Owners of new businesses in Chinatown and other mostly immigrant neighborhoods, where for decades merchants have had awnings in their native language, may soon have to change.


A member of the City Council, Tony Avella, Democrat of Queens, plans to introduce a bill to require any new business signs to be at least half in English.


Mr. Avella said yesterday that the Council was hammering out the final details and he hopes the measure will be introduced within a few weeks. His rationale is that in a crunch the regulation would help emergency responders locate businesses and that the signs would be more welcoming for English-speakers.


The proposal, however, is already drawing criticism.


The director of City University’s Dominican Studies Institute, Ramona Hernandez, said the requirement would infringe on the way immigrants carve out cultural identities and create pockets of diverse neighborhoods.


“Something like this would definitely send the wrong message,” Ms. Hernandez said yesterday during a phone interview.


In many cases, she said, the words on the signs are proper nouns, such as names of cities in home countries, that cannot be translated, or phrases that do not have English equivalents.


Council Member John Liu, who represents the largely Korean-American and Chinese-American area of Flushing, sees no need to legislate the issue. It is more of a misperception than an actual problem, Mr. Liu said.


In 2003, Mr. Liu created a neighborhood task force because some civic groups, which are made up mostly of longtime residents who are not Asian, were complaining about the same matter. What the task force found, Mr. Liu said, was that 95% of 300 businesses surveyed on the drag of Northern Boulevard between Main Street and 162nd Street did, in fact, have an address and other information displayed in English.


Mr. Avella’s proposal would take it a step further. It would mandate not just the business name and address, but also that any foreign-language words on a new awning or sign also appear in English.


The council member referred to a little-known state law – Section 131 of the General Business code – that requires that a store have its name in English. The provision, which he said dates back to the early 1900s, is rarely enforced.


Mr. Avella said he is sure some people will view his proposal as “racist.” He said it is not. Rather, he said, it is an attempt to bring different groups together.


Getting traction on his measure won’t be easy. It is unlikely that the speaker of the City Council, Gifford Miller, will support it, let alone push for it.


“While there is no bill in front of the Council, the speaker wouldn’t be supportive of the idea because it places too much undue burden on businesses throughout the city,” Mr. Miller’s chief spokesman, Stephen Sigmund, said.


Mr. Sigmund used the example of the French-named cafe Au Bon Pain, suggesting the measure could also be confusing. Others at City Hall wondered about restaurants such as Rosa Mexicana on the Upper West Side and establishments that use a name precisely because it is in another language.


The president of the Asian American Business Development Center in Chinatown, John Wang, said he had no knowledge of the legislation but that the concept was “good business practice.”

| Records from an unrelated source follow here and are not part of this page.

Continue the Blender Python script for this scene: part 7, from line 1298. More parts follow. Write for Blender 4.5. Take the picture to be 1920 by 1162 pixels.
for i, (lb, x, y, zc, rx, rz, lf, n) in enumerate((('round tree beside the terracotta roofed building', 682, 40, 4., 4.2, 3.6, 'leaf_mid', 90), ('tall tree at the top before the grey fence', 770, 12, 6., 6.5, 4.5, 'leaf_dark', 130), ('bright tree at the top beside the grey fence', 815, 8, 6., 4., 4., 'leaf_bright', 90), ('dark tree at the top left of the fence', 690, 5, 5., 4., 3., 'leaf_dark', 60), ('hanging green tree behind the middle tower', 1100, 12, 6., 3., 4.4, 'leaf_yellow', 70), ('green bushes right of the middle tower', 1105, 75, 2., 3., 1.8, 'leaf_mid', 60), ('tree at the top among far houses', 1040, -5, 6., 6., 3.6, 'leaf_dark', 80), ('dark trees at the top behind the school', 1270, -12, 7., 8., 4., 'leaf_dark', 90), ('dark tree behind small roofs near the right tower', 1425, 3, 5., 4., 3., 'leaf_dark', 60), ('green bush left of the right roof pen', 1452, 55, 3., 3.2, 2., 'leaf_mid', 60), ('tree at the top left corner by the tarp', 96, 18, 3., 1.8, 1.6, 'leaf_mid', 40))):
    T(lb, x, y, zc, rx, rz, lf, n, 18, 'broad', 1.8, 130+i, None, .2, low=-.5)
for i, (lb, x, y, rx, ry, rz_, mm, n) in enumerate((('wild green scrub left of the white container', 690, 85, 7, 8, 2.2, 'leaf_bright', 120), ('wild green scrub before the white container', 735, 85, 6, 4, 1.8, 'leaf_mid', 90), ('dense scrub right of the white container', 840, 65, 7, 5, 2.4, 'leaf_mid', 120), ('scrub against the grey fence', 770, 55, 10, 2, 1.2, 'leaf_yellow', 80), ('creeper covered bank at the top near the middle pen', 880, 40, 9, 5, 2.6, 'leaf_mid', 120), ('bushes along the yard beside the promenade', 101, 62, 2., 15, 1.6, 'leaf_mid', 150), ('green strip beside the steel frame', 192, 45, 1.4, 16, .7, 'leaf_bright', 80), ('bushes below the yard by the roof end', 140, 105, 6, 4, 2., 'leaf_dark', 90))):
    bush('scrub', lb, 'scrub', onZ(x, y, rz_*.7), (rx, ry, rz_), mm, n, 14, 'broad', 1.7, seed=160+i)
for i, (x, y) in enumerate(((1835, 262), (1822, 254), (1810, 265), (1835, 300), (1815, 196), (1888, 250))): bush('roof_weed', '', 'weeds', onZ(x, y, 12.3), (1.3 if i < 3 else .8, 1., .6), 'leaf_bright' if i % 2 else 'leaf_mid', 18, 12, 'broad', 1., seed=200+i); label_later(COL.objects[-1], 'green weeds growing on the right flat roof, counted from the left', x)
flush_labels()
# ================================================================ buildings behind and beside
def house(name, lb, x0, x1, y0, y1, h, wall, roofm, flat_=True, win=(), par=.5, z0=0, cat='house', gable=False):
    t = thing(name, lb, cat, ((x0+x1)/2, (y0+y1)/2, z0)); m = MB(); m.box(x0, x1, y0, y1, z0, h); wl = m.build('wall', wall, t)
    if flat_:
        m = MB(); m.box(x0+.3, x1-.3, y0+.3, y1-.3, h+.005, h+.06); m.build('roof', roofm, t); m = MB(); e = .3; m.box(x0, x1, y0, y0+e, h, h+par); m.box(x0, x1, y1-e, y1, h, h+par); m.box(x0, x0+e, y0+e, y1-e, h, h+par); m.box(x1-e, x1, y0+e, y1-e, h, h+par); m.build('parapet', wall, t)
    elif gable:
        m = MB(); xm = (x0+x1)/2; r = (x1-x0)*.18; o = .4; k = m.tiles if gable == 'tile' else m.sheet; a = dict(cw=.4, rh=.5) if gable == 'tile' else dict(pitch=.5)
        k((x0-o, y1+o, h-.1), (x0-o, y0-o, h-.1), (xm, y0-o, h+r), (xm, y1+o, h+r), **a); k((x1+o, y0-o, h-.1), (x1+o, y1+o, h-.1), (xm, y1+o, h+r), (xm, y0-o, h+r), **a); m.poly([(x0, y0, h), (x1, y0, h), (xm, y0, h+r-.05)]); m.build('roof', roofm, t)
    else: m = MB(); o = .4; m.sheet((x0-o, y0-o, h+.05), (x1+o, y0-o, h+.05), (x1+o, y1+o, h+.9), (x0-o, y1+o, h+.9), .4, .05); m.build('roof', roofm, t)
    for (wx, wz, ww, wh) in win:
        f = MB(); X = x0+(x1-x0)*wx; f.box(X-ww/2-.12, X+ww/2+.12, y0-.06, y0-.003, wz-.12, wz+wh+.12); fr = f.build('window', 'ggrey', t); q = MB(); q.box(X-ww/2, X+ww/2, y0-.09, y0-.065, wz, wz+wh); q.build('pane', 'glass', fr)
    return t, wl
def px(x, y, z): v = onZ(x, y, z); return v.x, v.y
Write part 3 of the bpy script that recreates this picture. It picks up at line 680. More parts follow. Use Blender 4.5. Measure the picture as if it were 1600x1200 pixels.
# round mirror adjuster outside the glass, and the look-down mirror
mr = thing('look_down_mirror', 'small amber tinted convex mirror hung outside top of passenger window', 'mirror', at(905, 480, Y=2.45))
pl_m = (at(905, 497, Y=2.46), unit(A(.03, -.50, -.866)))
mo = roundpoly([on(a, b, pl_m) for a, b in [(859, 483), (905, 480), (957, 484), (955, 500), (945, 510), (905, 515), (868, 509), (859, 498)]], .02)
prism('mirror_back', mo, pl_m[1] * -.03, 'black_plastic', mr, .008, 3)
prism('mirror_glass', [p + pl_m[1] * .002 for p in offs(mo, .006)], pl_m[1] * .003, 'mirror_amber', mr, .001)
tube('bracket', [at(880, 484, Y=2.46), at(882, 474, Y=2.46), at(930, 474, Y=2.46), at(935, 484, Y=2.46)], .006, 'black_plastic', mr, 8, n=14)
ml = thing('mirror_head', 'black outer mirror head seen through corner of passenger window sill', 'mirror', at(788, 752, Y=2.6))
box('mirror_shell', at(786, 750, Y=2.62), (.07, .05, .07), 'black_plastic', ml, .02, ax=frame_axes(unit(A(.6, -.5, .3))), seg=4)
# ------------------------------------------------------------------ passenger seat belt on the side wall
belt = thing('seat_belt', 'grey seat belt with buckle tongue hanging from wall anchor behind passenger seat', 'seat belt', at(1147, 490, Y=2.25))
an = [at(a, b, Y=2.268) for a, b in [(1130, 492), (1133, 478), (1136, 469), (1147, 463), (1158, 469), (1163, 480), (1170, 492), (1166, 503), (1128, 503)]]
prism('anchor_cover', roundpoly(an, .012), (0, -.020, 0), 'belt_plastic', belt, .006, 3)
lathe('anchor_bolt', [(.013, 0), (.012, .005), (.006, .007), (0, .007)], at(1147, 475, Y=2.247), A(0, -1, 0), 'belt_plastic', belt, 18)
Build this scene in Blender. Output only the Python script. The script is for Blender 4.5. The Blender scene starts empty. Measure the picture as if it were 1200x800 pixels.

“I think any business would be interested in having more customers,” he said during a brief phone conversation yesterday. “It would make it more convenient for people to identify what kind of business they are operating.”


Mr. Liu said the same about increasing customer traffic, but he said changes should be made by talking to people and raising awareness, not by changing laws.


Council Member Alan Gerson, who represents Chinatown and other parts of Lower Manhattan, said there are signs in Yiddish, Hebrew, Italian, and other languages throughout his district and the city. He said he would have to study the issue before deciding.


A spokesman for the mayor’s office, Jordan Barowitz, said Mayor Bloomberg does not comment on proposals before they are introduced.